Sunday's Wisconsin State Journal featured an article by Dee Hall including, among other things, my comments and those of Marquette law professor Scott Moss on judicial activism and restraint. The piece is well done. I have only two comments.
First, Scott argues that a belief in judicial restraint is "simplistic and wrong " noting that judges decisions "make law" whether they want to or not. Put in that way (and I recognize that Scott can build a more sophisticated case), that argument is, I can't help it, "simplistic and wrong." People who argue for restraint do not contend that discerning the meaning of a text is mechanical or something about which reasonable people cannot differ. The debate is not about whether judges will clarify the law or even about "striking down" laws. It is, rather, about how you go about the interpretive task. To what extent do you regard constitutional and statutory text as binding rather than suggestive and to what degree are you skeptical about interpretive methods can give courts more or less unfettered discretion.

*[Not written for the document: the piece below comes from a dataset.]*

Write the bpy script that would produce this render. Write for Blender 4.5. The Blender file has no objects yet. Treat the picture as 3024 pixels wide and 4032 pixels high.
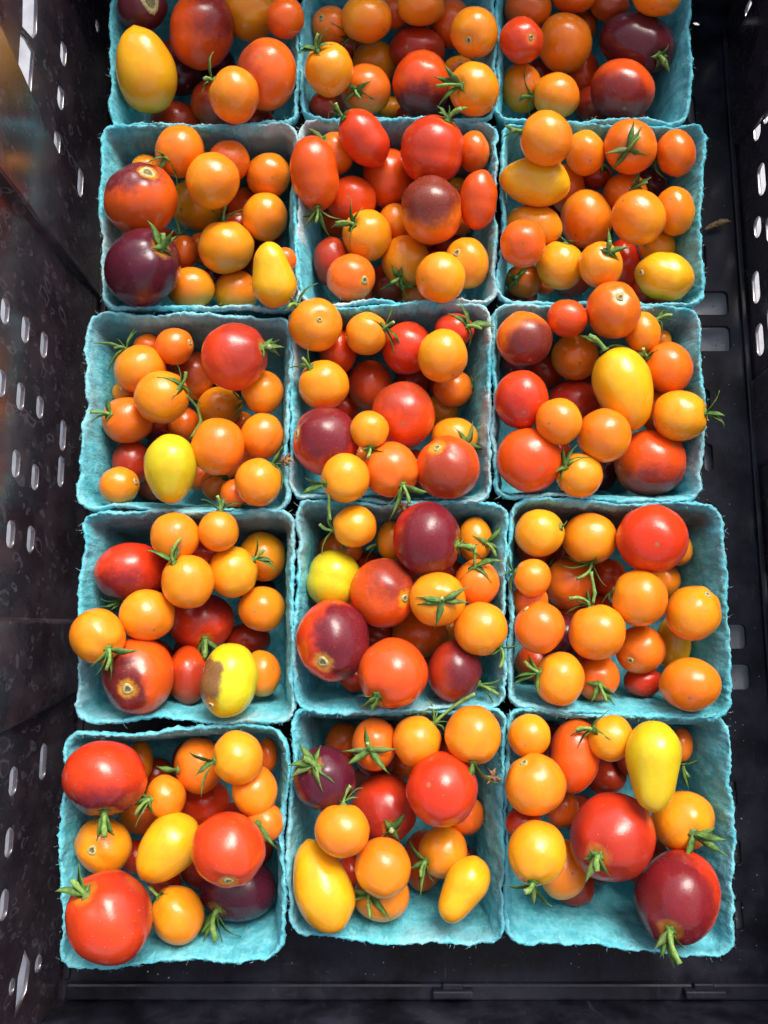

Second, the citation to studies that treat "striking down laws" as synonymous with activism is really beside the point. A judge who subscribes to a more restraintist judicial philosophy will not be freed from the need to review whether the legislature has acted consistently with the constitutional text. It is just that it is the text - and not a philosophical framework that loosely uses the text as a jumping off point - is the standard of constitutionality.
But, most importantly, I commend Dee Hall and the Wisconsin State Journal for writing about this.